**Stored rows**
○ ○ ○ ○ ○ ○ ○

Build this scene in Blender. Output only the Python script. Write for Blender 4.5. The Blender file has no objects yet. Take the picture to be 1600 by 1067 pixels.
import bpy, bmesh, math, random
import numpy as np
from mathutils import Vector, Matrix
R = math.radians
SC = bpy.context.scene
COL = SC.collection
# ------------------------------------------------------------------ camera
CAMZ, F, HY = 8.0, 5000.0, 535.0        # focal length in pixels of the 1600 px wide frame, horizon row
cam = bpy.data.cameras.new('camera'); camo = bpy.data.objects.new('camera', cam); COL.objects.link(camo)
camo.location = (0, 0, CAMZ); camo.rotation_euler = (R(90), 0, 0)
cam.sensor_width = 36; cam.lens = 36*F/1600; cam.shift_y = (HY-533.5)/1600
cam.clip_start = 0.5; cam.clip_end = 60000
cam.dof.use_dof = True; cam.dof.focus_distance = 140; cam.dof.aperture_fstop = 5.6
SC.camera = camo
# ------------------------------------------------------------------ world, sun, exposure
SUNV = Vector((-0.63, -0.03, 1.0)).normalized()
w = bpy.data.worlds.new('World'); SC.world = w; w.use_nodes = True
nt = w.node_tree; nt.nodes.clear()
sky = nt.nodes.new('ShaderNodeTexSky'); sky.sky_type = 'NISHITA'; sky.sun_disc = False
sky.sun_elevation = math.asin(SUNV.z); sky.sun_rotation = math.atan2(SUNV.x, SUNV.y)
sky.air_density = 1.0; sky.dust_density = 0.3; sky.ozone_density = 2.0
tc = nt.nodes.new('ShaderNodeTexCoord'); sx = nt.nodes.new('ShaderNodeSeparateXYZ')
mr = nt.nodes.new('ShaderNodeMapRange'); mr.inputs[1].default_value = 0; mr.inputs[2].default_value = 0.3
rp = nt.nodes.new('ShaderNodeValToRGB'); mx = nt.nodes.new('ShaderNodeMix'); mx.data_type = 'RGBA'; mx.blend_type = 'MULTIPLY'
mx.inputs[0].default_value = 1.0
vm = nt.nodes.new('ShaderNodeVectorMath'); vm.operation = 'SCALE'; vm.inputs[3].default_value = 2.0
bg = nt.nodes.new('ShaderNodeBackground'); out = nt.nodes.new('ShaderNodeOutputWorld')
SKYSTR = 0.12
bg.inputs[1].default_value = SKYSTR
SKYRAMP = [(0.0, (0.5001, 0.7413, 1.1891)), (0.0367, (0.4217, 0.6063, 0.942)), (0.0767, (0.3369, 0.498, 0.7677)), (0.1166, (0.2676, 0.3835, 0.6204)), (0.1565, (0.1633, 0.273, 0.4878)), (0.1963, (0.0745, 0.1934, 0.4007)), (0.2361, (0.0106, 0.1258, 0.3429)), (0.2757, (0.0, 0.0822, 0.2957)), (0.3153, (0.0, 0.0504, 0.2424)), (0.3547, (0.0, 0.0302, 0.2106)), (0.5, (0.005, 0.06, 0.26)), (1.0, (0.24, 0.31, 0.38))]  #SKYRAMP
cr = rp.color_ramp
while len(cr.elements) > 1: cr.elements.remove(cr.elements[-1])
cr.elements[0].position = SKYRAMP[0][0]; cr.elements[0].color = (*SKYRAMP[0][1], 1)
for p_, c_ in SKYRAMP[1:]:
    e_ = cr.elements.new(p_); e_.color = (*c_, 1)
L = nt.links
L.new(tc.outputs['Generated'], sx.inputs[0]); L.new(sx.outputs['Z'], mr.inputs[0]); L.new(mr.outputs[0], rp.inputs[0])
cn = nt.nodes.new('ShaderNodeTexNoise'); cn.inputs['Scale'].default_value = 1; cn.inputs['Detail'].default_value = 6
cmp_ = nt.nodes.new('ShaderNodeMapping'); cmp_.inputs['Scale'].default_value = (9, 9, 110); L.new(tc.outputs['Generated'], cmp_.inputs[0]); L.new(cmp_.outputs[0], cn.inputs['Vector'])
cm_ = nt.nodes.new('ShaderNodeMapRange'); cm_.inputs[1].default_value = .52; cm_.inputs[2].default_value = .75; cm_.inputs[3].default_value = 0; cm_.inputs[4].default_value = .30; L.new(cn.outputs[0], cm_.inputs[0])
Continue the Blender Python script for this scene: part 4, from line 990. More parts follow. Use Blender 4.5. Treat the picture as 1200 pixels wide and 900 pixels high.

○ ○ ○ ○ ○ ○ ○

**The problem**
Check every line of the data above for the string "this", and copy those that have it.

**Solution below**
Build this scene in Blender. Output only the Python script. Write for Blender 4.5. The Blender file has no objects yet. Take the picture to be 1600 by 1067 pixels.
Continue the Blender Python script for this scene: part 4, from line 990. More parts follow. Use Blender 4.5. Treat the picture as 1200 pixels wide and 900 pixels high.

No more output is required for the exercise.